WHAT YOU SHOULD DO -> Find every line of the listing below where "script" appears, and copy it.

%%

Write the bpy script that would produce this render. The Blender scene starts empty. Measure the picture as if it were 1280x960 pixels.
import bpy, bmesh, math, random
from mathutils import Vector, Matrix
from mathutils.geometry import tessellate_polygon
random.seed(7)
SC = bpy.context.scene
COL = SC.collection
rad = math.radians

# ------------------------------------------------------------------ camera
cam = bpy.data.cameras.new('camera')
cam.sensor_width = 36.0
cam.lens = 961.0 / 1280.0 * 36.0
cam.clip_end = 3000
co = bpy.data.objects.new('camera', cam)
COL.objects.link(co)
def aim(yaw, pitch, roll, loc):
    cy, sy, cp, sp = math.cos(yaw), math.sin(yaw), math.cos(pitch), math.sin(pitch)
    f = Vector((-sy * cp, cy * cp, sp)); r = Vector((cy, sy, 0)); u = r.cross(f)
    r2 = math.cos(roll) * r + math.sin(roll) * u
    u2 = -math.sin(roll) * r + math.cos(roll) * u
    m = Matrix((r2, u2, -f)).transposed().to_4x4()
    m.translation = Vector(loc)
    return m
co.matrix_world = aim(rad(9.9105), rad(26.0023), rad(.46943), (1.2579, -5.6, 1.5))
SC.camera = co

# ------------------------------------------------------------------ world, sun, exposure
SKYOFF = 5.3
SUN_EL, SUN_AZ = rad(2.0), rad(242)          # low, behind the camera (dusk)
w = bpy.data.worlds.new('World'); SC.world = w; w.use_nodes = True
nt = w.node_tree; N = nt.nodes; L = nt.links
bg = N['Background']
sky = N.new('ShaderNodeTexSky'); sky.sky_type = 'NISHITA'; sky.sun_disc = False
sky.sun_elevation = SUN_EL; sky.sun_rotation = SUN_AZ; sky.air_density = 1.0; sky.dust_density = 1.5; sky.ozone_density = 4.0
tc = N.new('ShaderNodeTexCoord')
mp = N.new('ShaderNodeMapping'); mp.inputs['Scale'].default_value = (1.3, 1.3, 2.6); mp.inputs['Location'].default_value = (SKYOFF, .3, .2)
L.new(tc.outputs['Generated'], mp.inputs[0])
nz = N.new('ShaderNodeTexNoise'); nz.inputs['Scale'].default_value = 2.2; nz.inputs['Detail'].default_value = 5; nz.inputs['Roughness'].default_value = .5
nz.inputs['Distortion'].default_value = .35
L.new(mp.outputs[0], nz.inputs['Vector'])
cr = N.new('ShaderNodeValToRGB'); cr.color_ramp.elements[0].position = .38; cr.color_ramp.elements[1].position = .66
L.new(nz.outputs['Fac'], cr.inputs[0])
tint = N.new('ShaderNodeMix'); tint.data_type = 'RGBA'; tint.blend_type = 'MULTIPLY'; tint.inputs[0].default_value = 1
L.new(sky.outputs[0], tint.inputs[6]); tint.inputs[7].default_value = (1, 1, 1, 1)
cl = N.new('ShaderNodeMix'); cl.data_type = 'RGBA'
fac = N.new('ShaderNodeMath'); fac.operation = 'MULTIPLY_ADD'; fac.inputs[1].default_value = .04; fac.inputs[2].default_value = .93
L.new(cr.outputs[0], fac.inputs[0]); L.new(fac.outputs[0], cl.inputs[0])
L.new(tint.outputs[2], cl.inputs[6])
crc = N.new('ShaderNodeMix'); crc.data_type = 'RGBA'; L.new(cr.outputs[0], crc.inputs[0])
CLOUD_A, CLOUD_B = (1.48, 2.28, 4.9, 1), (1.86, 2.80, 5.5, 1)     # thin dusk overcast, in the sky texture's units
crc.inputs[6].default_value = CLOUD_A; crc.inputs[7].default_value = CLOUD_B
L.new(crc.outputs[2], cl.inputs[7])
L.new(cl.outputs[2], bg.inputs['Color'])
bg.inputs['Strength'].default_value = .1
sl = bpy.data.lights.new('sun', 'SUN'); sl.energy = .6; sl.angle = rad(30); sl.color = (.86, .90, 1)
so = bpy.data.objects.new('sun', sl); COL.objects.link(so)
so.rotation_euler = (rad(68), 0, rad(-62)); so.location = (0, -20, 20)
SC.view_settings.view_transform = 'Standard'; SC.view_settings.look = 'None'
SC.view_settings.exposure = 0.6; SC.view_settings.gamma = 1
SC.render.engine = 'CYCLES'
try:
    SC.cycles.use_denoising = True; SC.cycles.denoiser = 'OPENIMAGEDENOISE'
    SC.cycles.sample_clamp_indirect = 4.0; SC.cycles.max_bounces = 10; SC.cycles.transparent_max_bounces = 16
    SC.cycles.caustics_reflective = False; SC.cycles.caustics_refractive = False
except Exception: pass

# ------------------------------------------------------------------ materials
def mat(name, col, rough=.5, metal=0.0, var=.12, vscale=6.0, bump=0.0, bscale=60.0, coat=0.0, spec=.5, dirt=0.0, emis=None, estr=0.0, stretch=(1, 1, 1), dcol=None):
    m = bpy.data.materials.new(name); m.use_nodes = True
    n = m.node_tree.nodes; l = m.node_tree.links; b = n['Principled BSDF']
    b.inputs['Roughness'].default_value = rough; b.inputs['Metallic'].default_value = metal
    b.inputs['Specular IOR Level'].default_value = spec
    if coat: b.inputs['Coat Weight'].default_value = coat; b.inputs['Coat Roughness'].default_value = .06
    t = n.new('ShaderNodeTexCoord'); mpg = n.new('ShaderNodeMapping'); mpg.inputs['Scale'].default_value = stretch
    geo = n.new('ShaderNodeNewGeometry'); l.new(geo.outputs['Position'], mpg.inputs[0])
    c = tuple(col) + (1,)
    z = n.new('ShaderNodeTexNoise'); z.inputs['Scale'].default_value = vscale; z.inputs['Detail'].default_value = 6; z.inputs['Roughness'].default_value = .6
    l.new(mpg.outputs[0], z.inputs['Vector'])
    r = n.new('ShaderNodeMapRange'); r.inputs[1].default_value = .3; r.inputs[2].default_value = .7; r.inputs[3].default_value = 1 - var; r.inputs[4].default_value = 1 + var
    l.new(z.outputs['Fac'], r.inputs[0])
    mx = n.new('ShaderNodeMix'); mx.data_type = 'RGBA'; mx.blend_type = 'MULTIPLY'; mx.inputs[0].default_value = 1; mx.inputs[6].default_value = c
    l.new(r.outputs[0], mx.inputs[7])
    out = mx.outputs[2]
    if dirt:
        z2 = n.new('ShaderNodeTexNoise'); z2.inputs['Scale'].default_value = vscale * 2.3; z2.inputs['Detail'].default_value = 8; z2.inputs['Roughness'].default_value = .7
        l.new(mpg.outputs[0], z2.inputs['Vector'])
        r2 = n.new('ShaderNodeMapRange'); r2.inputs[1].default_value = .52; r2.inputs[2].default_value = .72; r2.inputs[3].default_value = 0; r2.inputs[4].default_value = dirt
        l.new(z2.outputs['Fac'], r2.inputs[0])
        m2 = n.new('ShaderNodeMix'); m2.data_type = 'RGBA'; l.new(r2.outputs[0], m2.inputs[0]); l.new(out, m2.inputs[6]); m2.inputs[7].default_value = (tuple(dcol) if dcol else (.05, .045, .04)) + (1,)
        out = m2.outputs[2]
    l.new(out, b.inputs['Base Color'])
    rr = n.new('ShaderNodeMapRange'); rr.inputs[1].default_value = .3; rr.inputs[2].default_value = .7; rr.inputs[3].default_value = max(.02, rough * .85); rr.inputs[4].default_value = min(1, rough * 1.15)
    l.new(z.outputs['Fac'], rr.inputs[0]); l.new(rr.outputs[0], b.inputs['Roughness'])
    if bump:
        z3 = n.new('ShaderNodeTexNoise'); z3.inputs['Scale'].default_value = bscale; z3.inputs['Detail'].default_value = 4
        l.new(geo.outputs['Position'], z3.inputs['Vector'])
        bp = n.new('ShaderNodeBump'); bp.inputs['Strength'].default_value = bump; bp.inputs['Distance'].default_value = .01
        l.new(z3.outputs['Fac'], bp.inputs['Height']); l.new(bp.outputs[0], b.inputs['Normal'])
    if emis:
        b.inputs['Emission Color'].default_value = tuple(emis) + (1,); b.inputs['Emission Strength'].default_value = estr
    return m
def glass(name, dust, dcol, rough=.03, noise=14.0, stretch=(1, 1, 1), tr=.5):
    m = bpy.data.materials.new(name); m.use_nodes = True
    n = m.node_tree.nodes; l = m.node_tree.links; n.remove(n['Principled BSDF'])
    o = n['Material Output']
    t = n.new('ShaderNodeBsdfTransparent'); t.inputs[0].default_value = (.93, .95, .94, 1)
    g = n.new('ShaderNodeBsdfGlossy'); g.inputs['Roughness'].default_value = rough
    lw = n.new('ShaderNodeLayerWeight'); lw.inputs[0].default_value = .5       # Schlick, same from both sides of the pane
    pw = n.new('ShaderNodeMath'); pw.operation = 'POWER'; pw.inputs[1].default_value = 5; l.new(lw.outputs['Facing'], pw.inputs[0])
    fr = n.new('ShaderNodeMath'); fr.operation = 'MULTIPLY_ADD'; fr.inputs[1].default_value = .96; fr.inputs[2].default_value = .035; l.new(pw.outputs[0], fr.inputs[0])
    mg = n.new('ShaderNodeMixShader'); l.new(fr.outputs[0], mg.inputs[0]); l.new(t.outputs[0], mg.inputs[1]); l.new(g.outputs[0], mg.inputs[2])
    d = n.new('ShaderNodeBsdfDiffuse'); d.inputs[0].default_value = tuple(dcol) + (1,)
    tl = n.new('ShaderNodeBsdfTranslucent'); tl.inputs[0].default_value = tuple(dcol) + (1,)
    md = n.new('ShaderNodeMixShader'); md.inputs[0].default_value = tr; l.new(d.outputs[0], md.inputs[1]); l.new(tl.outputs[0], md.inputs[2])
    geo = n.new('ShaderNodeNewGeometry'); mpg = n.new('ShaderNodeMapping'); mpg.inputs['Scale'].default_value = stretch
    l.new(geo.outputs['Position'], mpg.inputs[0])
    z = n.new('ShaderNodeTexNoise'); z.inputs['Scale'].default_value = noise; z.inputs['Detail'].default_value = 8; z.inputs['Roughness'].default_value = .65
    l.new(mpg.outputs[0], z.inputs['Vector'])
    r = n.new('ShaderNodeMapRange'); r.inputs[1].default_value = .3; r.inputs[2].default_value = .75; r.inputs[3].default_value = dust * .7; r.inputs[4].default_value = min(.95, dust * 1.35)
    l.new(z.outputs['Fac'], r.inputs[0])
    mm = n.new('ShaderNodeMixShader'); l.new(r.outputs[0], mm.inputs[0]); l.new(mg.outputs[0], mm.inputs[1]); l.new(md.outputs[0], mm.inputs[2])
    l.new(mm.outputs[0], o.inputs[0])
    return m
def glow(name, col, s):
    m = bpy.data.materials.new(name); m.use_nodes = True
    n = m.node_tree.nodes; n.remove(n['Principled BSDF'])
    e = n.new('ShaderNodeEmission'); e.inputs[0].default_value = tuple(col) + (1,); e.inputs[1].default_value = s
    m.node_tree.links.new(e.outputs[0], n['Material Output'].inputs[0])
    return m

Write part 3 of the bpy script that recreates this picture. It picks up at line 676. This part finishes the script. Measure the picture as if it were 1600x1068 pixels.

%%

FINAL RESULT ->
Write the bpy script that would produce this render. The Blender scene starts empty. Measure the picture as if it were 1280x960 pixels.
Write part 3 of the bpy script that recreates this picture. It picks up at line 676. This part finishes the script. Measure the picture as if it were 1600x1068 pixels.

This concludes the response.